Effective access to justice for litigants was what the convention seeks to provide to those who consider that national remedies or authorities have failed them, she said.
Both judges were addressing a conference, Human Rights in a Time of Change: Perspectives from Ireland and from Strasbourg, at Dublin City University during a two-day visit by judges of the European court to Ireland.
In his address, the Chief Justice said the relationship between Ireland and the Irish courts on one side, and the convention and the ECHR on the other, was characterised by a high degree of mutual respect and understanding.
There was a feeling decades back that protection of rights such as liberty, free speech, association and freedom from torture were “givens” but, over the past decade and with every passing year, society is facing unimaginable threats and challenges that “have more of an echo of the mid-20th century than the bright modern future we imagined”.
Robert Spano, outgoing president of the European court, said the convention was one of the “greatest peace projects in history” and ensuring the observance of human rights by a strong mechanism of judicial control was “a factor of stability, security and peace”.
He outlined the court’s role in respect of conflict prevention, including by implementation of its judgments concerning the rights to freedom of expression and association. He also addressed the court’s role in conflict resolution including by deciding a growing number of interstate applications, some involving Ukraine v Russia, and tens of thousands of related individual applications.

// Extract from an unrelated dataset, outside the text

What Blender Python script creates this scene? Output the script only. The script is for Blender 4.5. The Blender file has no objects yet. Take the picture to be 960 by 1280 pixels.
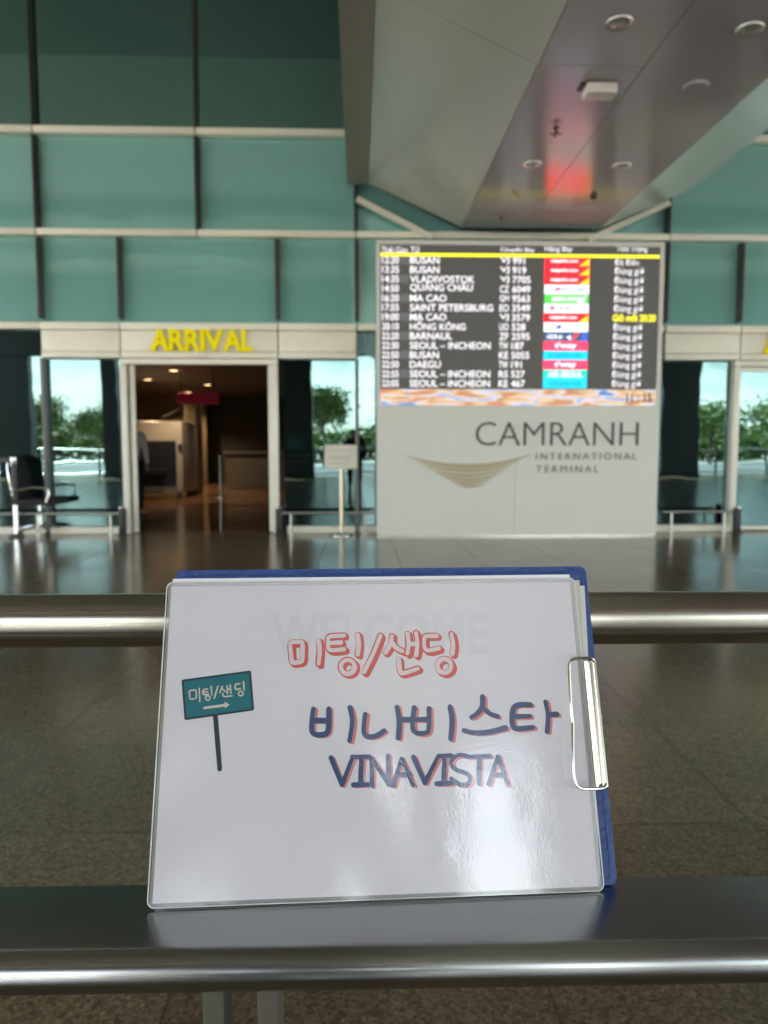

Some could ask if Russia’s invasion of Ukraine was proof the convention was powerless in the face of determined military action, he said, adding that it created a climate in which the escalation of conflict becomes less likely.
Supreme Court judge Ms Justice Iseult O’Malley and law professor Colm O’Cinneide also addressed the conference. Minister for Children Roderic O’Gorman delivered the closing address and launched the first Irish translation of the European Convention on Human Rights and Fundamental Freedoms. Translated by Donncha Ó Conmhuí, the text was presented in honour of the poet Máire Mhac an tSaoi, Ireland’s first female ambassador to the Council of Europe, who died last October.